W początkach 1999 r. lęk przed utratą pracy odczuwała
połowa ogółu badanych. Najrzadziej obawy te występują wśród młodych,
najczęściej wśród osób w wieku od 45-54 lat, częściej są udziałem
kobiet niż mężczyzn. Lęk występuje tym częściej, im niższe są dochody
ankietowanych i gorsza ocena warunków materialnych rodziny.
Bezrobocie to także zagrożenie dla psychiki człowieka.
W jego życiu pojawia się pustka, która staje się źródłem niepokoju.
Degradacja pozycji społecznej, obniżenie poziomu samooceny, nieumiejętność
zagospodarowania nadmiaru wolnego czasu, to wszystko grozi utratą
poczucia sensu życia, apatią czy depresją.

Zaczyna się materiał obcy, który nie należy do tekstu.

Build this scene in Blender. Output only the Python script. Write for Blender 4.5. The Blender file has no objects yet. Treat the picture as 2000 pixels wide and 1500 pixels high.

Anna Sowińska w pracy Człowiek w sytuacji przemian ekonomicznych;
psychologiczne koszty adaptacji pisze: "Charakter kosztów psychologicznych
bezrobocia determinuje również faza tego procesu. W I fazie oczekiwania
na wymówienie towarzyszy silny stan pobudzenia i zaburzenia nastroju,
paniczny strach przez smutek do uczucia nienawiści. W II fazie szok
po utracie pracy, pojawia się poczucie klęski i porażki życiowej,
uczucie pokrzywdzenia, wstyd, upokorzenie, lęk przed przyszłością,
stany przygnębienia. III faza - najmniej obciążona kosztami - to
wchodzenie w sytuację bezrobocia i optymizmu. Obecna sytuacja traktowana
jest jako przejściowa, rodzaj urlopu. Aktywnemu poszukiwaniu pracy
towarzyszy wiara w sukces. Jeżeli jednak poszukiwania kończą się
fiaskiem pojawia się faza IV - pesymizmu i rezygnacji. Towarzyszą
jej negatywne reakcje emocjonalne, kłopoty zdrowotne i finansowe
w efekcie bezskutecznych starań o pracę. V faza to fatalizm i apatia,
dopasowanie się do przedłużającego się bezrobocia, gdzie dominuje
poczucie beznadziejności, dążenie do izolacji społecznej, redukcja
oczekiwań życiowych, zainteresowań i dążenia do celu".